The real tradeoffs are structural rather than fee-based. Upside is capped on three of the nine strategies and effectively capped by participation-rate limits on the rest, so this will not track a strong bull market dollar-for-dollar. The fixed account's current rate is only guaranteed for the first contract year before it can move on each anniversary. And the death benefit here is the standard version — the greater of Account Value plus appreciation-to-date or the Minimum Guaranteed Surrender Value — rather than an enhanced death benefit some competing contracts offer. Larger withdrawals above the free amount can still trigger both a surrender charge and an MVA.
Product snapshot
| Feature | Details |
|---|---|
| Product Type | Fixed Indexed Annuity |
| Surrender Period | 5 years |
| Issue Ages | 18-85 |
| Minimum Premium | $25,000 |
| Indices | S&P 500, Russell 2000, MSCI EAFE, PIMCO Global Optima Index, ML Strategic Balanced Index, Franklin Quality Dividend Index |
| Crediting Methods | Annual Point-to-Point, 5-Year Term End Point, Annual Performance Triggered |
| Free Withdrawal | 10% of previous Account Anniversary Value after year one; must leave $2,500 in account |
| MGSV | 87.5% of premiums at 1-3% |
| Death Benefit | Greater of Account Value plus appreciation-to-date, or Minimum Guaranteed Surrender Value |
| Income Rider | Optional |
| Premium Bonus | None |
| Availability | Not available in New York. Product variations approved in AK, MN, MO, NJ, OR, PA, UT, WA. |
Carrier snapshot
Legal Entity: The Variable Annuity Life Insurance Company
Parent: Corebridge Financial
A.M. Best Rating: A
Final take
Power Index 5 Elite is a solid fit for someone who wants accumulation potential with principal protection from an A-rated Corebridge Financial carrier, and who would rather commit for 5 years than 7. The nine-strategy index menu and the guaranteed 5% participation floor on the uncapped strategies give it real depth for a shorter-duration product, and the absence of any base-contract fee is a genuine plus.

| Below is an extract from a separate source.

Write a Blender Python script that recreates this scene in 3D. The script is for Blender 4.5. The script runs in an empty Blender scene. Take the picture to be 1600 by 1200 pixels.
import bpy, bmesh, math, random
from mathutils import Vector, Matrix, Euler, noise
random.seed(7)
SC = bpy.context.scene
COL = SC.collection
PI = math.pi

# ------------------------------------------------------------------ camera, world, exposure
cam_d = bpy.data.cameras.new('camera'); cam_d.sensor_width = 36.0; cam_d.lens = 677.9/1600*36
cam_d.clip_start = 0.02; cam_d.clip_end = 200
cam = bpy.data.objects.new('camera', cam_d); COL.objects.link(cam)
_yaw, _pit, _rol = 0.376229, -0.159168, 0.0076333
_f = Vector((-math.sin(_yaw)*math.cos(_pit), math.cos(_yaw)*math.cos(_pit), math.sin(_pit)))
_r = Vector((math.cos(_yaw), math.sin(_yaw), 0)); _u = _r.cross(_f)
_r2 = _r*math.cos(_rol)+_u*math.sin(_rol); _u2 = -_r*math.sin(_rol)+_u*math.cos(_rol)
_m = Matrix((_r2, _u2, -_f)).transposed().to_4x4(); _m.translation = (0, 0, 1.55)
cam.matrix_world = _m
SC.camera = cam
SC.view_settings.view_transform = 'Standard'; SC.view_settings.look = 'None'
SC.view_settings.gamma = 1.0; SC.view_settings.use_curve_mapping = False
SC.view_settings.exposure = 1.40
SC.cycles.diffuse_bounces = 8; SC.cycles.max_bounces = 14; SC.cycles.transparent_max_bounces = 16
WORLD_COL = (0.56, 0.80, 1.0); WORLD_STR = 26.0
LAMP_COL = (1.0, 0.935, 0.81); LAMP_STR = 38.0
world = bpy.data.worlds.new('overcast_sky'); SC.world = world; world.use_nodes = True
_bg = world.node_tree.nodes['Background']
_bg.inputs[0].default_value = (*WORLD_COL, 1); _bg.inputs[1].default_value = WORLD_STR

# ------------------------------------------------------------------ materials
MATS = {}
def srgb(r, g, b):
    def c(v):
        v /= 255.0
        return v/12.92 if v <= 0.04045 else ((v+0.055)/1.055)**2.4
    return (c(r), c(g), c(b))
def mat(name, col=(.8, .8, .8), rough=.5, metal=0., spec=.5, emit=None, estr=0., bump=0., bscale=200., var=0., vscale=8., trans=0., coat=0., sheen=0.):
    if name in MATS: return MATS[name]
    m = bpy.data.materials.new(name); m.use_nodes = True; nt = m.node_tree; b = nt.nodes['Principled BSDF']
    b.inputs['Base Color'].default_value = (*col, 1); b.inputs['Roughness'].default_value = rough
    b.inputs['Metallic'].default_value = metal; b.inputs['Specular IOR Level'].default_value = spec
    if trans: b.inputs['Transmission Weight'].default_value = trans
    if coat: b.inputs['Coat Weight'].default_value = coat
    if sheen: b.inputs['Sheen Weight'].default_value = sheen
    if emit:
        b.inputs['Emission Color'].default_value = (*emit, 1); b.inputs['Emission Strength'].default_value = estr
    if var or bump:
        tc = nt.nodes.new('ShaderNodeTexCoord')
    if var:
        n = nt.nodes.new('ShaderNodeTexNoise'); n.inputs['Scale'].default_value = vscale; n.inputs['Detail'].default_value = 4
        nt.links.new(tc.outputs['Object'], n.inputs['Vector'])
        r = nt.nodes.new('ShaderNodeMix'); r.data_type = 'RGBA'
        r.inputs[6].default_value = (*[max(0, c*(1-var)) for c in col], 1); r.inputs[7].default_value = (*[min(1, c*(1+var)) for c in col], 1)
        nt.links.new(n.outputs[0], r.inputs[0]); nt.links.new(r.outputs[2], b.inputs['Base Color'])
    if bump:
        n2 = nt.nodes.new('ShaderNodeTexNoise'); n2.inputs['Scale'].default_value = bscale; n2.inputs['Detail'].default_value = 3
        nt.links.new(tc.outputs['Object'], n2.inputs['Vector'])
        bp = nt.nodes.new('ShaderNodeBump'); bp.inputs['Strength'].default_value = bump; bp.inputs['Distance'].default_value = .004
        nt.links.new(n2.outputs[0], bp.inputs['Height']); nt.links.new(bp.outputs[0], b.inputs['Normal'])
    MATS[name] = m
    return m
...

This is not the right annuity for everyone. Someone whose primary goal is guaranteed lifetime income should look at the optional rider version of this contract or a different product built around income from day one. But for accumulation-focused buyers who want protection, a varied crediting menu, and a shorter timeline than VALIC's 7-year sibling, Power Index 5 Elite is a good option worth comparing against similar 5-year FIAs.